Self education expenses incurred by a taxpayer while on sabbatical leave will qualify for a deduction under section 8-1 of the ITAA 1997 provided there is a sufficient nexus to the production of assessable income.

Your travel was undertaken for professional development and to further your career. The expenditure you incurred for your overseas travel is relevant and associated with your income earning activity in Australia.

TR 98/9 provides that expenditure on accommodation for overseas study and work related travel is allowable except where a taxpayer has established a new home for the duration of his/her overseas stay. When a taxpayer has established a new home, expenditure on meals and accommodation is private or domestic in nature and therefore not allowable under section 8-1 of the ITAA 1997.

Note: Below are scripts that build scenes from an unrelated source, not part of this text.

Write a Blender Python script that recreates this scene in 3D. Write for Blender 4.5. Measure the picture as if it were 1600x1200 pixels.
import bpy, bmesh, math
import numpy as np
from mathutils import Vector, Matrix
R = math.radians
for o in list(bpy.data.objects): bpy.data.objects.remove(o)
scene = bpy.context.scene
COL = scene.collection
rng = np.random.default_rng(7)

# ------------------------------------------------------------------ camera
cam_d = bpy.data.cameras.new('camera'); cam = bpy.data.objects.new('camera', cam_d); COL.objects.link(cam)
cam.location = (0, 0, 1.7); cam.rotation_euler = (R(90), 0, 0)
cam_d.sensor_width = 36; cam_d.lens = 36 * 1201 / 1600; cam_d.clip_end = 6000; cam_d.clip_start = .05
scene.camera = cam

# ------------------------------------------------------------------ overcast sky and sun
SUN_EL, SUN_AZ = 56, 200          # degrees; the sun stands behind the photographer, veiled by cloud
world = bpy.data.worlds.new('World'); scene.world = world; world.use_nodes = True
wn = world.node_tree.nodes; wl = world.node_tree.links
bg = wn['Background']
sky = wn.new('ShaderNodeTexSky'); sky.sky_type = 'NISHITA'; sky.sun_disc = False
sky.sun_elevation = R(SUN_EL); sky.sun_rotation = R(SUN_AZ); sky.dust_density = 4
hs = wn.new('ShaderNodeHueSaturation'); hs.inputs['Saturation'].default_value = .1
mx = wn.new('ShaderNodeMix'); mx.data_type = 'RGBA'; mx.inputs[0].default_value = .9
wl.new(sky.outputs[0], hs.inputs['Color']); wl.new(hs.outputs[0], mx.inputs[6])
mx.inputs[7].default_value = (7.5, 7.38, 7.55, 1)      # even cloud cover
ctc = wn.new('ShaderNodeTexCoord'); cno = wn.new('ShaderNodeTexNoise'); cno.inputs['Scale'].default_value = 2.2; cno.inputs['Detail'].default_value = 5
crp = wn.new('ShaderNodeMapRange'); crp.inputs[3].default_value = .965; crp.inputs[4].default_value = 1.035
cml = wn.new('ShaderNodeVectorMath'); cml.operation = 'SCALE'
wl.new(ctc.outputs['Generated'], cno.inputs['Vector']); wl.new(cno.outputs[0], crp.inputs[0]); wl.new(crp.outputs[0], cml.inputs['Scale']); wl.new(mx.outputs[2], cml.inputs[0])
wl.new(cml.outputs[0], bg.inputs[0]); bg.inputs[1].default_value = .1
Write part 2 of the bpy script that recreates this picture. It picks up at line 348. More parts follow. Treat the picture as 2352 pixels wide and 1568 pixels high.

The factors to be considered to determine whether a new home has been established include:

    · the total duration of the travel;

    · whether the taxpayer stays in one place or moves frequently from place to place;

    · the nature of the accommodation, for example, hotel, motel, long term accommodation;

    · whether the taxpayer is accompanied by his or her family;

    · whether the taxpayer is maintaining a home at the previous location while away; and

    · the frequency and duration of return trips to the previous location.

Applying the above to your circumstances, we considered that you would not have established a new home whilst overseas as the total duration of your overseas trip is relatively short. You were in the other country for a short period and whilst overseas frequently travelled to other regional countries to attend seminars and conferences. You stayed in short term rental accommodation at the University. Although family members stayed with you for a portion of the trip you continued to maintain your home in Australia while you were away.

As your overseas trip is considered to have a direct connection with your Australian employment and a new home was not considered to have been established overseas, the expenses you incurred on accommodation whilst you are attending work related activities in the other country are considered allowable deductions.